A Caxemira, região montanhosa encravada entre Índia, Paquistão e China, é frequentemente tratada como um conflito regional de raízes coloniais e rivalidades nacionais.
No entanto, à medida que o cenário global se reconfigura com a ascensão do BRICS+, torna-se cada vez mais claro que a instabilidade persistente na região não é apenas consequência de disputas bilaterais, mas também parte de um jogo maior: a contenção estratégica das potências emergentes.
O BRICS+, expansão do grupo original Brasil, Rússia, Índia, China e África do Sul, reúne hoje países com vastos recursos naturais, grandes populações, crescente capacidade industrial e ambição de reformar as instituições internacionais:
- Trata-se de uma aliança que desafia diretamente o domínio dos Estados Unidos e de seus aliados sobre a governança global;
- Seja no comércio, nas finanças ou na política internacional.

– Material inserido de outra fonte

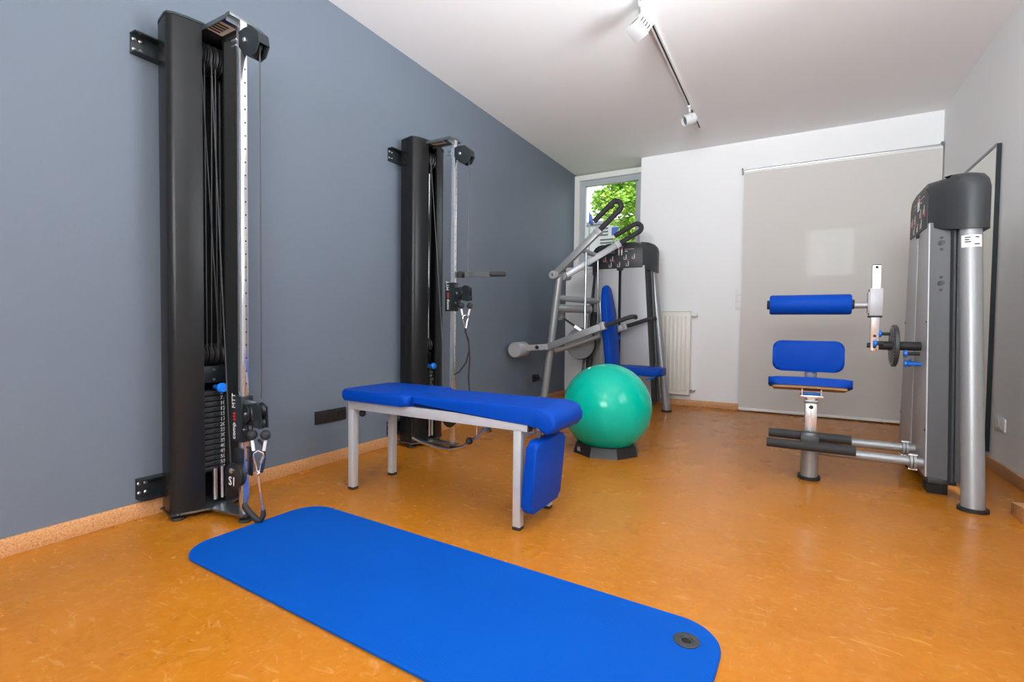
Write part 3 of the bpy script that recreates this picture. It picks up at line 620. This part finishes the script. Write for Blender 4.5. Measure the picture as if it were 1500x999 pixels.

Nesse contexto, a Índia ocupa uma posição central:
- É a maior democracia do mundo;
- Potência tecnológica;
- Mercado consumidor em expansão e ator-chave na transição energética.
O papel da Índia no BRICS+ é insubstituível:
- Equilibrando a influência chinesa;
- Aproximando-se da África e da Ásia Ocidental;
- E fortalecendo a legitimidade democrática do grupo.
Por isso mesmo, a manutenção do conflito na Caxemira cumpre uma função geopolítica instrumental e impede que a Índia se consolide como articuladora de um novo eixo multipolar:
- A cada escalada com o Paquistão — por vezes alimentada por provocações de grupos insurgentes com redes transnacionais nebulosas — a Índia precisa redirecionar recursos militares e diplomáticos para a defesa nacional;
- E essa militarização limita seu envolvimento pleno em agendas cooperativas e regionais, como a Nova Rota da Seda, a Parceria de Energia BRICS, ou o avanço de moedas alternativas ao dólar.
Além disso, o conflito cria uma cisma entre Índia e China, dois dos principais motores do BRICS+, cuja rivalidade fronteiriça, potencializada por disputas territoriais como as de Aksai Chin e o vale de Galwan, é frequentemente exacerbada em momentos estratégicos — como reuniões do G20, cúpulas do BRICS ou iniciativas de cooperação Sul-Sul.
Ou seja, a instrumentalização geopolítica do conflito na Caxemira pode dificultar que essas duas potências asiáticas construam confiança mútua, e, dessa forma, sabotar a construção de um núcleo asiático sólido dentro do BRICS+.
Não se trata de sugerir que o conflito seja artificial ou inteiramente manipulado por potências externas. Afinal de contas, suas raízes coloniais e religiosas são profundas. Mas negar sua utilidade geopolítica para aqueles que desejam frear a emergência de uma nova ordem global seria ingenuidade.
A presença contínua dos EUA na Ásia do Sul, os acordos bilaterais de defesa entre Washington e Nova Délhi (como o BECA e o LEMOA), e o constante apoio militar ao Paquistão — ora velado, ora direto — mostram que as grandes potências não estão alheias ao que se passa na região:
- A Guerra na Caxemira, portanto, cumpre um papel duplo, desgastando internamente a Índia, com polarizações religiosas e repressões militares — que abalam sua imagem democrática;
- E, por outro lado, fragilizando externamente o BRICS+, impedindo que seus dois maiores membros asiáticos se alinhem plenamente.
Enfim, a guerra na Caxemira também faz parte de uma estratégia de contenção indireta, mas eficaz, contra uma aliança que busca refundar os princípios de soberania, multipolaridade e justiça econômica no mundo.
Reconhecer esse movimento é essencial para que o BRICS+ avance com realismo.
Portanto, se quiser consolidar-se como alternativa viável à ordem neoliberal centrada no Ocidente, o bloco precisará desenvolver mecanismos internos de resolução de conflitos, fortalecer sua diplomacia paralela e construir pontes que resistam às forças de divisão externas.
Manter a Índia em estado de alerta permanente é uma maneira indireta de minar o BRICS+ por dentro:
- Enquanto os estampidos das bombas ecoam nos vales da Caxemira, os alicerces de uma ordem multipolar seguem sendo minados;
- Não apenas por mísseis, mas por estratégias silenciosas de divisão.
A paz na Caxemira, da mesma forma que na Guerra Ucrânia X Rússia, não representa apenas uma vitória humanitária e regional — mas também um passo decisivo na construção de um novo equilíbrio global multipolar.